◆ Data
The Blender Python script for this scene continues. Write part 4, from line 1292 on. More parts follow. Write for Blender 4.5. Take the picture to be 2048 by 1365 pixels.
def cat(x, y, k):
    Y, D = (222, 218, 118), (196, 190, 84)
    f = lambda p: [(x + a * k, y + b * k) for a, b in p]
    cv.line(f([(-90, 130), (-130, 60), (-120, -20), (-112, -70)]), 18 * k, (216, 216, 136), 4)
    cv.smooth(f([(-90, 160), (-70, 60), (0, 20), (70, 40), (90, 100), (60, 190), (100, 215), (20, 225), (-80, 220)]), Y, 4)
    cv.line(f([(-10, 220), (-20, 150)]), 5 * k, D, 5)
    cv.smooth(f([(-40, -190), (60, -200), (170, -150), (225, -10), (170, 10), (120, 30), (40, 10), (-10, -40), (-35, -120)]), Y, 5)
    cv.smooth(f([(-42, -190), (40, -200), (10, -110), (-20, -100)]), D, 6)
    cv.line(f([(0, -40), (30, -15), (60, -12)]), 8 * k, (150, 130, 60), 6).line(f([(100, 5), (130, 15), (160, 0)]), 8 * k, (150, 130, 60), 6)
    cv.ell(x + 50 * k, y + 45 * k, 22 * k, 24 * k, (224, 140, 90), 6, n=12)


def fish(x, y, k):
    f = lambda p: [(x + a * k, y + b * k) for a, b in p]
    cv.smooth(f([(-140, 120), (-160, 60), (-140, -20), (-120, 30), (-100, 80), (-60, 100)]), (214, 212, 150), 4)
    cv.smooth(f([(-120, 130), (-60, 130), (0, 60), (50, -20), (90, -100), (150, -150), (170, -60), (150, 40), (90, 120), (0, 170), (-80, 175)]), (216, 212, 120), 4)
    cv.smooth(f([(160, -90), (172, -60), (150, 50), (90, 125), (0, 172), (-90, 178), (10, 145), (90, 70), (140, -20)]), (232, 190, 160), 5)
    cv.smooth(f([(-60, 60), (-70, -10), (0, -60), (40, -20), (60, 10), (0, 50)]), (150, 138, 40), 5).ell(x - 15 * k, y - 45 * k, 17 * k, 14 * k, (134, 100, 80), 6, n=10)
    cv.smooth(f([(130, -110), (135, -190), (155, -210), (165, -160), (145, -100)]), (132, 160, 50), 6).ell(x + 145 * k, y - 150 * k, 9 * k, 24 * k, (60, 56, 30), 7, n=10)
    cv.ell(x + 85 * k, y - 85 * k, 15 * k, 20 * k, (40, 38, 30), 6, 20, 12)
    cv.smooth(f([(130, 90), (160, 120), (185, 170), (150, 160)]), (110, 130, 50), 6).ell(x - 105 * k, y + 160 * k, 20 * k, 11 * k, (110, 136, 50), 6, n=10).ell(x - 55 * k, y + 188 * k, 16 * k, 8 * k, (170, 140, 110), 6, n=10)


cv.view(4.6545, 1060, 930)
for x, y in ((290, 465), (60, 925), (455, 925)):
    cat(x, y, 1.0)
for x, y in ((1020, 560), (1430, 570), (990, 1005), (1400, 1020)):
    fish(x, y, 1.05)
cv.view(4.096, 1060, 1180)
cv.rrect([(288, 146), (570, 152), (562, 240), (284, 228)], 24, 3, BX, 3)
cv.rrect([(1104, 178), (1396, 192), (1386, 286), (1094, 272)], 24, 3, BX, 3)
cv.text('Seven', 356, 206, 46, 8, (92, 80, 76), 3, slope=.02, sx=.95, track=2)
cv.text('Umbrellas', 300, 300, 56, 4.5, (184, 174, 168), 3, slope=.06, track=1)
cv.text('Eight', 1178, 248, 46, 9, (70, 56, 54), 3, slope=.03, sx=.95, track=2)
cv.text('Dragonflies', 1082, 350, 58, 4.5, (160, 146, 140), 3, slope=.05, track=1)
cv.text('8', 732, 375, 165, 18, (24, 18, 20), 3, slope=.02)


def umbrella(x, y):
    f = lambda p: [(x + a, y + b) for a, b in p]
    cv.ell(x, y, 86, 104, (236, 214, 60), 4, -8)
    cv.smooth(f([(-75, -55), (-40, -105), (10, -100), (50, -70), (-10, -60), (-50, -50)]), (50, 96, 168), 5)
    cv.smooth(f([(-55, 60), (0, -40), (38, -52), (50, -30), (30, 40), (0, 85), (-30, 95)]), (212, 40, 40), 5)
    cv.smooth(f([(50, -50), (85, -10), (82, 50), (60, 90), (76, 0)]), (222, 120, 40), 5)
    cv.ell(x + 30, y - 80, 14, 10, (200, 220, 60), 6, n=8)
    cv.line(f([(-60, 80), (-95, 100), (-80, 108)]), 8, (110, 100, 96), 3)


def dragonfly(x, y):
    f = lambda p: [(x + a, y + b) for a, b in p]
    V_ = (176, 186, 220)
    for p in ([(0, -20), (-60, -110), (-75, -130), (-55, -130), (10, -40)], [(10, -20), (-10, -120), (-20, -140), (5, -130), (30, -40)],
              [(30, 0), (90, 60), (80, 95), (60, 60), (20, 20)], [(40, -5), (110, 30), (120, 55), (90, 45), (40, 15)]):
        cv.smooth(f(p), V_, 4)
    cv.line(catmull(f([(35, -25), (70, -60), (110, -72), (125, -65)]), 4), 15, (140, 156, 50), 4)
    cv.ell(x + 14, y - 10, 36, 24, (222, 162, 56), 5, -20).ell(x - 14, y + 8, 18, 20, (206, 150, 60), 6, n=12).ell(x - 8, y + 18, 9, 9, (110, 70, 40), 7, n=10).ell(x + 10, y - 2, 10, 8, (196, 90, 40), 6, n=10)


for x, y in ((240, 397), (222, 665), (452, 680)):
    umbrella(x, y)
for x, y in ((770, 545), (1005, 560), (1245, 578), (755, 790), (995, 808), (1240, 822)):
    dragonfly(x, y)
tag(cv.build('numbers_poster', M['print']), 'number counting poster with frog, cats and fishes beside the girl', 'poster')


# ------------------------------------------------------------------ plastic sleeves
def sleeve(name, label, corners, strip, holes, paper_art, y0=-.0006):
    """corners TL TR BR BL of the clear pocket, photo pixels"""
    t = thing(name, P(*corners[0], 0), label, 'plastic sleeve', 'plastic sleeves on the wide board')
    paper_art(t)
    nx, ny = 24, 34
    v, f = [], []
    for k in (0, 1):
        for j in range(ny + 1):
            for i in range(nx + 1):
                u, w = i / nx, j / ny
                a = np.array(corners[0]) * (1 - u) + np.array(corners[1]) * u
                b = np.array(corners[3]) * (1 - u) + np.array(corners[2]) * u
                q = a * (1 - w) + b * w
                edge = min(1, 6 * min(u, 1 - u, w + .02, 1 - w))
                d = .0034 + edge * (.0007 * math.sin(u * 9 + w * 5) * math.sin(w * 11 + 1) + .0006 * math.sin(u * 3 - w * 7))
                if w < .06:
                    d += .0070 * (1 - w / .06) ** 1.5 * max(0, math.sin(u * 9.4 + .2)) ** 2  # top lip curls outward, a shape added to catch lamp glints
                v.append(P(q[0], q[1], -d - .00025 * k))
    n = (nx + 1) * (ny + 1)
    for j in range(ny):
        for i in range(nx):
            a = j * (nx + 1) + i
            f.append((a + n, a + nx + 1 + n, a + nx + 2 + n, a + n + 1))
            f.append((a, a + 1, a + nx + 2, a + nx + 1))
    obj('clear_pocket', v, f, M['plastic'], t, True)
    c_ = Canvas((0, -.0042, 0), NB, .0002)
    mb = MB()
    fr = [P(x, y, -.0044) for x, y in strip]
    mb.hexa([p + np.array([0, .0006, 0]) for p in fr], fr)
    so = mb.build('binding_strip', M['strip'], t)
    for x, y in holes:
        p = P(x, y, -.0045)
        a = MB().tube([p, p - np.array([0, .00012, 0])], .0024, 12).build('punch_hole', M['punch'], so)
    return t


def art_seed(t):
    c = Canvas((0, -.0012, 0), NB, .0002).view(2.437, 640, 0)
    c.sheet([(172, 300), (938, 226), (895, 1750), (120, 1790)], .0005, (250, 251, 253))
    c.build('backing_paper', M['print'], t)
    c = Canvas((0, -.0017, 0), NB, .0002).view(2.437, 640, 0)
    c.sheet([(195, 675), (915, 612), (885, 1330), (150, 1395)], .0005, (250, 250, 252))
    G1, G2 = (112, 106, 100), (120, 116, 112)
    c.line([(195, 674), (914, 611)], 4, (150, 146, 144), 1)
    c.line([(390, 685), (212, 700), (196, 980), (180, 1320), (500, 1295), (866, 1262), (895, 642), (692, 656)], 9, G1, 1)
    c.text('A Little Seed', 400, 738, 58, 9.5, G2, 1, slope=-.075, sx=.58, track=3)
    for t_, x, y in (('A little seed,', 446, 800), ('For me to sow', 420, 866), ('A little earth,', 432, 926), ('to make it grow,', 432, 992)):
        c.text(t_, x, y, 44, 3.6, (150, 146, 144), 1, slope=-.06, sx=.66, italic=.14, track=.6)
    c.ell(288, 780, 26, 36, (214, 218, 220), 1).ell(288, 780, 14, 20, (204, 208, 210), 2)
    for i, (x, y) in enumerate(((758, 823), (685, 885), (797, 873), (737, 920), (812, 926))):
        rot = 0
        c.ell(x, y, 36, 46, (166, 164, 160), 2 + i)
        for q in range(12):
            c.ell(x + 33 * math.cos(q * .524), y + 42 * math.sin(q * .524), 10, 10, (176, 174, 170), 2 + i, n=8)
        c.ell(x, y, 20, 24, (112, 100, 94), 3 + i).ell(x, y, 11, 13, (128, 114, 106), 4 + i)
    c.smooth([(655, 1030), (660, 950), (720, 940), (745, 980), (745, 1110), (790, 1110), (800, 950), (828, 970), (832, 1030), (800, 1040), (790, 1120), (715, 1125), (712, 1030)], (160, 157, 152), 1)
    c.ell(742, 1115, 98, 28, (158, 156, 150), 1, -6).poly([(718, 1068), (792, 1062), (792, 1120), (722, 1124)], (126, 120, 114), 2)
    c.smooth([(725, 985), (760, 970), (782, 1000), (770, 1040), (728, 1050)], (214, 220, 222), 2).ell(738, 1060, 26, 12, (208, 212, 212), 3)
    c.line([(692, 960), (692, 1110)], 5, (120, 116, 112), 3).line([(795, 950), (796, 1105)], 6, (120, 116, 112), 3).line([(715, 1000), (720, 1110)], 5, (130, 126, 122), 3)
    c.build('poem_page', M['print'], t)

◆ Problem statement
Extract exactly the leading lines of the data, stopping at and including the line with "cv.ell(x + 50".

◆ Answer to the problem
The Blender Python script for this scene continues. Write part 4, from line 1292 on. More parts follow. Write for Blender 4.5. Take the picture to be 2048 by 1365 pixels.
def cat(x, y, k):
    Y, D = (222, 218, 118), (196, 190, 84)
    f = lambda p: [(x + a * k, y + b * k) for a, b in p]
    cv.line(f([(-90, 130), (-130, 60), (-120, -20), (-112, -70)]), 18 * k, (216, 216, 136), 4)
    cv.smooth(f([(-90, 160), (-70, 60), (0, 20), (70, 40), (90, 100), (60, 190), (100, 215), (20, 225), (-80, 220)]), Y, 4)
    cv.line(f([(-10, 220), (-20, 150)]), 5 * k, D, 5)
    cv.smooth(f([(-40, -190), (60, -200), (170, -150), (225, -10), (170, 10), (120, 30), (40, 10), (-10, -40), (-35, -120)]), Y, 5)
    cv.smooth(f([(-42, -190), (40, -200), (10, -110), (-20, -100)]), D, 6)
    cv.line(f([(0, -40), (30, -15), (60, -12)]), 8 * k, (150, 130, 60), 6).line(f([(100, 5), (130, 15), (160, 0)]), 8 * k, (150, 130, 60), 6)
    cv.ell(x + 50 * k, y + 45 * k, 22 * k, 24 * k, (224, 140, 90), 6, n=12)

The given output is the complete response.